The final sequence, ‘The Last Invocation’, rose to fresh expressive heights - perhaps ironically, for here the folksong settings of Benjamin Britten threatened to outshine the songs of his revered teacher, Bridge. Tynan was absolutely at home in the role of balladeer in ‘The trees they grow so high’, seated beside Burnside and spinning an effortless melody, poignantly telling of love and life and death. The complexity of Britten’s ‘The last rose of summer’ - a shimmering accompaniment ripple transforming into an alert, off-beat triplet, as the high melodic melisma gains rhythmic urgency and direction - reveals an imaginative, idiosyncratic approach to text setting which is absent from the more conventional Bridge settings. But, Murray and Burnside brought vigour and realism to Bridge’s ‘’Tis but a week’, with its trampling horses and gay blackbirds, tinged with the sadness of loss and times past. Similarly, the word-painting and imitative motifs of ‘Blow out, you bugles’ intensify the more abstract emotions of the latter part of Rupert Brooke’s sonnet, where Murray conveyed reverence, anguish and finally passionate sincerity.
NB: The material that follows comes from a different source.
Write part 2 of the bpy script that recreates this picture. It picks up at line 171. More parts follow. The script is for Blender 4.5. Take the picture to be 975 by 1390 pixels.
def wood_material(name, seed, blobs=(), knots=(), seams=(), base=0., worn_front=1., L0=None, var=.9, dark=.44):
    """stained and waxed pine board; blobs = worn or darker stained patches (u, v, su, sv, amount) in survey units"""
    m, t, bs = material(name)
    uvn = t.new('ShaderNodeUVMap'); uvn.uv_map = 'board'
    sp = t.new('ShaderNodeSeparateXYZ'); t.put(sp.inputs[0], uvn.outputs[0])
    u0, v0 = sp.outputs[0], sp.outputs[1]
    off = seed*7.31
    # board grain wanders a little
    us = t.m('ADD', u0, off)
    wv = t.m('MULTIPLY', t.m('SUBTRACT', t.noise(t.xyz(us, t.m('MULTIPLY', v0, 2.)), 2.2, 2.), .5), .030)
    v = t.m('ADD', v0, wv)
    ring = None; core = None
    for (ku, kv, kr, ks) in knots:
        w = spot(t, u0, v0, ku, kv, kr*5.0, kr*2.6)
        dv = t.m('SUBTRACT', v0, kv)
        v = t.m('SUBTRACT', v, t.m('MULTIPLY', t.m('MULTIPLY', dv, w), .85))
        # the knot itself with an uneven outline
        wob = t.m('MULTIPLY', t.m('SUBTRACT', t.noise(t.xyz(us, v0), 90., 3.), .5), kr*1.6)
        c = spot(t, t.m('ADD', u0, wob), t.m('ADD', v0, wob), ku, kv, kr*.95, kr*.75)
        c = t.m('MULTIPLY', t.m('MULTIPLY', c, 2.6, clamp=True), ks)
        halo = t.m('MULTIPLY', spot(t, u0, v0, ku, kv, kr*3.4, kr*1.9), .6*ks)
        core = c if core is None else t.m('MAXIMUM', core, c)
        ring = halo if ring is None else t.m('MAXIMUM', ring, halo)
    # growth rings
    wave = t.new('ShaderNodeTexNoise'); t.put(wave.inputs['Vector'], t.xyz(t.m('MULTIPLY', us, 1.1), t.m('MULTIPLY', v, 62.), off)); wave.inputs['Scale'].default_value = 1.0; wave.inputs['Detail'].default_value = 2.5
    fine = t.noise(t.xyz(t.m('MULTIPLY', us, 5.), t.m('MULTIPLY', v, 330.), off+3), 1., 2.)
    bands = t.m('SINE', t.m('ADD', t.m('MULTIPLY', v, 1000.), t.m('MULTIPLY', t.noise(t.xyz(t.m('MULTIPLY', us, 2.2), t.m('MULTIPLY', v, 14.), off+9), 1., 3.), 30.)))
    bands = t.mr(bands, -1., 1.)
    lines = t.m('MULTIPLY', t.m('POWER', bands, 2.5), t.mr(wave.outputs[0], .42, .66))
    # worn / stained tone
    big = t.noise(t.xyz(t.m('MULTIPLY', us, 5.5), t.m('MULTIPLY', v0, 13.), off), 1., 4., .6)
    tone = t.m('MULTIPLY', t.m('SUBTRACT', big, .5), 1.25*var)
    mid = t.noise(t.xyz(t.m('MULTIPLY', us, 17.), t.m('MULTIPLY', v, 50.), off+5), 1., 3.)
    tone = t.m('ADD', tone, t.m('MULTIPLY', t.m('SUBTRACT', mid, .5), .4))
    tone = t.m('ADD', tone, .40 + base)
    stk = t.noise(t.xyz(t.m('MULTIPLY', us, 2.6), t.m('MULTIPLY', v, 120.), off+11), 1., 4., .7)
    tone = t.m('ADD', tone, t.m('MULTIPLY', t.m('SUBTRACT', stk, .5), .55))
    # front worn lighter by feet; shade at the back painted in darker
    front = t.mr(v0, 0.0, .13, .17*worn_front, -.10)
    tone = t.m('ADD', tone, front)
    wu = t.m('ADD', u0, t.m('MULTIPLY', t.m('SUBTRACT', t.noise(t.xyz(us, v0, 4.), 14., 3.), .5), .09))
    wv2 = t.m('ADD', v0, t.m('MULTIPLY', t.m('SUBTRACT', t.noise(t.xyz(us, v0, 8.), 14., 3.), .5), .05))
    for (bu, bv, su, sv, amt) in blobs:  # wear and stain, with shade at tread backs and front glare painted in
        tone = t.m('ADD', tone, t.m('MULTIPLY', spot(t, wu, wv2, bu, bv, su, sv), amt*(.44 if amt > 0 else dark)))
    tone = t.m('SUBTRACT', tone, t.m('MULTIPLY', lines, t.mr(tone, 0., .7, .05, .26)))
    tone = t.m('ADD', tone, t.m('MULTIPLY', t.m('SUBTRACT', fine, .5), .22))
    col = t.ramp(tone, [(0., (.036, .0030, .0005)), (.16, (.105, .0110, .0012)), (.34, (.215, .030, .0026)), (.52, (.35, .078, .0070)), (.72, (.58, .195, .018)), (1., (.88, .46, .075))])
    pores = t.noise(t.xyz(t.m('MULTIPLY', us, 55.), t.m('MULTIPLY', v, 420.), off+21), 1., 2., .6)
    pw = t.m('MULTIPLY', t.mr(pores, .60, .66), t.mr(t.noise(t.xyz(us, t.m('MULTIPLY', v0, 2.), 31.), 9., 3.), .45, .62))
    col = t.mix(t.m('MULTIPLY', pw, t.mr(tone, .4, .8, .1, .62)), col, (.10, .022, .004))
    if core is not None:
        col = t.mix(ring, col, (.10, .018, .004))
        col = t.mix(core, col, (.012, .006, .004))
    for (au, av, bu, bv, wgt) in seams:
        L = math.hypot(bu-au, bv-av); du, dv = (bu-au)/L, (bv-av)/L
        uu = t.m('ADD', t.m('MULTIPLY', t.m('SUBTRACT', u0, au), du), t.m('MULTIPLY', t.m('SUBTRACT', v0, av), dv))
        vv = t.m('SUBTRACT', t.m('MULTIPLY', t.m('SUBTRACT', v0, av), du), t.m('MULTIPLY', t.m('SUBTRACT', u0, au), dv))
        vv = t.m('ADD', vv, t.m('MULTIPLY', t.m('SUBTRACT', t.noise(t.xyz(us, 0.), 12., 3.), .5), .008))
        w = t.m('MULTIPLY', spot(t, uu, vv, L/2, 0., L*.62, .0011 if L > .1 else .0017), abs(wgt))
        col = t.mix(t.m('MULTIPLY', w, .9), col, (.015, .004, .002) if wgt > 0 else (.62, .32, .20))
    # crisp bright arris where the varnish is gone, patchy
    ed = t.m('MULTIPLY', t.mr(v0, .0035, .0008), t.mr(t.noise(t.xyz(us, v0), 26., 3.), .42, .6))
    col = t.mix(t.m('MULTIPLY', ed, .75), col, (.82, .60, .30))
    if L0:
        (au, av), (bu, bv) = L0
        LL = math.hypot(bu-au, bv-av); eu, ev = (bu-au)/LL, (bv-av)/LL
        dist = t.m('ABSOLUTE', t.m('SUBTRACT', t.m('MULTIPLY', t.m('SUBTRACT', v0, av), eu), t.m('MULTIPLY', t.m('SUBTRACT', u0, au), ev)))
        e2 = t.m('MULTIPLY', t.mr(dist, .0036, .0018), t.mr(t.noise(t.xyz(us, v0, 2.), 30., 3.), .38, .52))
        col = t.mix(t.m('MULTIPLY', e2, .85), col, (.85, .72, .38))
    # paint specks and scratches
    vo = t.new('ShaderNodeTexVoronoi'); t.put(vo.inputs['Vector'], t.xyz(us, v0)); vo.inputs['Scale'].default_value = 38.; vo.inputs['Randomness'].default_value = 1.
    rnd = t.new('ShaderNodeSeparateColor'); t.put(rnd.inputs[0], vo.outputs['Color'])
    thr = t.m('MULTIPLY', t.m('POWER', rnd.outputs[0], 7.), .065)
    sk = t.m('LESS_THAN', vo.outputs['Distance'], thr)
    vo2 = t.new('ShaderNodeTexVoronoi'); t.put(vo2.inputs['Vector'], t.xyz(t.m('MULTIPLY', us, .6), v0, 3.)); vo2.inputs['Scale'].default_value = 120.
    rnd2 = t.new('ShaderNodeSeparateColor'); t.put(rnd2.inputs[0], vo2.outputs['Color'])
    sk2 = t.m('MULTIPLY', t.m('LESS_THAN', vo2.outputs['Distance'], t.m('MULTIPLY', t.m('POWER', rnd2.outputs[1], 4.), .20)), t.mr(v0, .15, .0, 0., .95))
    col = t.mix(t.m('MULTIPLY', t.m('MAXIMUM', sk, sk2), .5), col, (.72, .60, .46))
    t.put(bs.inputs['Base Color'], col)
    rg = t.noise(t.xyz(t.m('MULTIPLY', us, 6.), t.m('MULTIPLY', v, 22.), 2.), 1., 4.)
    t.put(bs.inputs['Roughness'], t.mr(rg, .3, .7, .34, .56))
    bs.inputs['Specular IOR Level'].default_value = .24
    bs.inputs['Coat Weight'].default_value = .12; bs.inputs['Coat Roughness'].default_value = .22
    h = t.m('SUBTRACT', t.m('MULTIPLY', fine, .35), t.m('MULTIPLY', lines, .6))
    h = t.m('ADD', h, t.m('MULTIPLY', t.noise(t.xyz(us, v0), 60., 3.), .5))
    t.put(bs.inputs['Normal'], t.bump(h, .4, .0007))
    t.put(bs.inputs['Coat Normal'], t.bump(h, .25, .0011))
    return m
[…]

Tynan’s tender rendition of the final song, Bridge’s ‘The last invocation’, indubitably confirmed the composer’s haunting imagination.

Claire Seymour


English Romantics

Bridge: Go not happy day; Adoration
Parry: Bright Star
Bridge: The Devon Maid
Stanford: La Belle Dame sans merci


Bridge: E’en as a lovely flower
Ives: Ich grolle nicht
Bridge: The Violets Blue
White: Hör’ ich das Liedchen klingen
Bridge: All things that we clasp

The Female Muse

Mary Coleridge: Thy hand in mine; Where she lies asleep; Love went a-riding

The Orange And The Green

Bridge: Golden Hair; Mantle of blue; So early in the morning; When you are old

The Last Invocation

Britten: The trees they grow so high
Bridge: What shall I your true love tell?; ’Tis but a week
Britten: The last rose of summer
Bridge: Into her keeping; Blow out you bugles; The last invocation

Ailish Tynan, soprano; Robert Murray, tenor; Iain Burnside, piano. Wigmore Hall, London, Wednesday, 26th September 2012.